Une position qui va à l’encontre de la stratégie adoptée par le chef du Polisario, qui continue, lui, dans une certaine mesure à être ouvert à l’hypothèse de la reprise de pourparlers. « Cette opposition au sein du Polisario est surtout soutenue par la jeunesse. Il y a une génération de Sahraouis, dans les camps de Tindouf, qui a grandi dans l’atmosphère de cessez-le-feu de 1991 et donc l’accord de l’ONU pour organiser un referendum, qui n’a jamais donc eu lieu. C’est une jeunesse qui en a marre du statu quo et qui croit qu’il faut revenir aux armes pour libérer le territoire occupé », analyse Ricardo Fabbiani.
L’impuissance de l’ONU
Si ce long conflit marque également le manque d’intérêt géopolitique de la communauté internationale pour cette région, la guerre récente en Ukraine n’arrange pas les choses. « Finalement, on est revenu à une configuration internationale, États-Unis contre la Russie, Occidentaux contre ce qu’on appelait autrefois les non-alignés. Donc, le fait de revenir à une configuration qui n’est pas la guerre froide, mais qui y ressemble, ne va pas, en tout cas, dans le sens d’une régulation, souligne Pierre Vermeren, professeur d’histoire contemporaine à l’université Paris I Panthéon-Sorbonne. Cela étant dit, ce qui va être très important, c’est la sortie de la crise de l’Ukraine. Est-ce que la Russie va gagner, est-ce que qu’il y aurait un statu quo ? Est-ce que les États-Unis ou leurs alliés vont plutôt marquer des points ? »
C’est donc l’issue de ce conflit en Ukraine qui va déterminer le nouveau contexte international et qui fera naître, peut-être, un nouvel ordre mondial. Il faut rappeler, note Pierre Vermeren, « que cette question du Sahara, elle est en débat chaque année à l’ONU, que l’ONU est présente sur le terrain, que l’ONU a montré depuis très longtemps son impuissance, notamment à cause de la guerre froide, mais la guerre froide est finie depuis très longtemps et l’impuissance (de l’ONU) a demeuré ».

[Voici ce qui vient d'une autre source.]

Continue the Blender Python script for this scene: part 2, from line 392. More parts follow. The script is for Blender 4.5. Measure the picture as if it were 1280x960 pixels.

Actuellement, l’hypothèse d’une reprise de pourparlers semble difficile à envisager. Le Polisario exige une évolution de la position de l’ONU. Quant au Maroc, il a réussi à imposer une nouvelle réalité sur le front politique et diplomatique. Plusieurs pays africains et européens reconnaissent désormais la souveraineté marocaine sur le Sahara occidental.